STORED DATA:
_ _ _ _ _
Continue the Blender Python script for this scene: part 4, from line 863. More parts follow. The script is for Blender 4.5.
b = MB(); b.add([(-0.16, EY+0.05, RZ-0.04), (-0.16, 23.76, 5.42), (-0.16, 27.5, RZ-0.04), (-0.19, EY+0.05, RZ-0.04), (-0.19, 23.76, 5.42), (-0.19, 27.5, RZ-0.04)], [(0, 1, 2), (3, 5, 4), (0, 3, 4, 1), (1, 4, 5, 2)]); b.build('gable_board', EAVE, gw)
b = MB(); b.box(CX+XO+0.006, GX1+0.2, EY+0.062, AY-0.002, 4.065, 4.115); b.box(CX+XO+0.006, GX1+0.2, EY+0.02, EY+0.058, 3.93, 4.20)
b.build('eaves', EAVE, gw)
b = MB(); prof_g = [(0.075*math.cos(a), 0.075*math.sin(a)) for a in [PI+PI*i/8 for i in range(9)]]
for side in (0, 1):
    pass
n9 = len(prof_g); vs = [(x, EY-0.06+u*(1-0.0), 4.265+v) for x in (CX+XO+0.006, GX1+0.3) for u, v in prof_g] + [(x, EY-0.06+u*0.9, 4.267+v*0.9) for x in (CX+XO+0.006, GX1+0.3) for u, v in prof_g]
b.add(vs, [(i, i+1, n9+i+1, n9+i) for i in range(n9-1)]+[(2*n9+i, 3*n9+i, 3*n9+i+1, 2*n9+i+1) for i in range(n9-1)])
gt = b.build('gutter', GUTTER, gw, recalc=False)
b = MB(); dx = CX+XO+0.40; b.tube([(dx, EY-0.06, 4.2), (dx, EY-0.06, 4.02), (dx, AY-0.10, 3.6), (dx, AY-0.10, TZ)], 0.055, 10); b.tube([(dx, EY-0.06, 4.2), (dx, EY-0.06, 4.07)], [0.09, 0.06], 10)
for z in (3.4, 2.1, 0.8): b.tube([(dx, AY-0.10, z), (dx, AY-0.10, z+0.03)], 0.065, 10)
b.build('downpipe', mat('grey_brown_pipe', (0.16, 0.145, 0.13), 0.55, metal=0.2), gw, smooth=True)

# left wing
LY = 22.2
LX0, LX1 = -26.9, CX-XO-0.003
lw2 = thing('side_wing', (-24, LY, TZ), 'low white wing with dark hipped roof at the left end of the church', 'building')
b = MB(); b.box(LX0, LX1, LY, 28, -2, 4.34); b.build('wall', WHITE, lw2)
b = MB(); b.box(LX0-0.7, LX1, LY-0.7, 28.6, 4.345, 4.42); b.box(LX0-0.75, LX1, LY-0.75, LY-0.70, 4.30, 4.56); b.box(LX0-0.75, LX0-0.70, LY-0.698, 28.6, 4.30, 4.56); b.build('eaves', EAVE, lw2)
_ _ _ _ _
WORK REQUIRED: Your task is to repeat the data exactly; please include every line.

TASK ANSWER:
Continue the Blender Python script for this scene: part 4, from line 863. More parts follow. The script is for Blender 4.5.
b = MB(); b.add([(-0.16, EY+0.05, RZ-0.04), (-0.16, 23.76, 5.42), (-0.16, 27.5, RZ-0.04), (-0.19, EY+0.05, RZ-0.04), (-0.19, 23.76, 5.42), (-0.19, 27.5, RZ-0.04)], [(0, 1, 2), (3, 5, 4), (0, 3, 4, 1), (1, 4, 5, 2)]); b.build('gable_board', EAVE, gw)
b = MB(); b.box(CX+XO+0.006, GX1+0.2, EY+0.062, AY-0.002, 4.065, 4.115); b.box(CX+XO+0.006, GX1+0.2, EY+0.02, EY+0.058, 3.93, 4.20)
b.build('eaves', EAVE, gw)
b = MB(); prof_g = [(0.075*math.cos(a), 0.075*math.sin(a)) for a in [PI+PI*i/8 for i in range(9)]]
for side in (0, 1):
    pass
n9 = len(prof_g); vs = [(x, EY-0.06+u*(1-0.0), 4.265+v) for x in (CX+XO+0.006, GX1+0.3) for u, v in prof_g] + [(x, EY-0.06+u*0.9, 4.267+v*0.9) for x in (CX+XO+0.006, GX1+0.3) for u, v in prof_g]
b.add(vs, [(i, i+1, n9+i+1, n9+i) for i in range(n9-1)]+[(2*n9+i, 3*n9+i, 3*n9+i+1, 2*n9+i+1) for i in range(n9-1)])
gt = b.build('gutter', GUTTER, gw, recalc=False)
b = MB(); dx = CX+XO+0.40; b.tube([(dx, EY-0.06, 4.2), (dx, EY-0.06, 4.02), (dx, AY-0.10, 3.6), (dx, AY-0.10, TZ)], 0.055, 10); b.tube([(dx, EY-0.06, 4.2), (dx, EY-0.06, 4.07)], [0.09, 0.06], 10)
for z in (3.4, 2.1, 0.8): b.tube([(dx, AY-0.10, z), (dx, AY-0.10, z+0.03)], 0.065, 10)
b.build('downpipe', mat('grey_brown_pipe', (0.16, 0.145, 0.13), 0.55, metal=0.2), gw, smooth=True)

# left wing
LY = 22.2
LX0, LX1 = -26.9, CX-XO-0.003
lw2 = thing('side_wing', (-24, LY, TZ), 'low white wing with dark hipped roof at the left end of the church', 'building')
b = MB(); b.box(LX0, LX1, LY, 28, -2, 4.34); b.build('wall', WHITE, lw2)
b = MB(); b.box(LX0-0.7, LX1, LY-0.7, 28.6, 4.345, 4.42); b.box(LX0-0.75, LX1, LY-0.75, LY-0.70, 4.30, 4.56); b.box(LX0-0.75, LX0-0.70, LY-0.698, 28.6, 4.30, 4.56); b.build('eaves', EAVE, lw2)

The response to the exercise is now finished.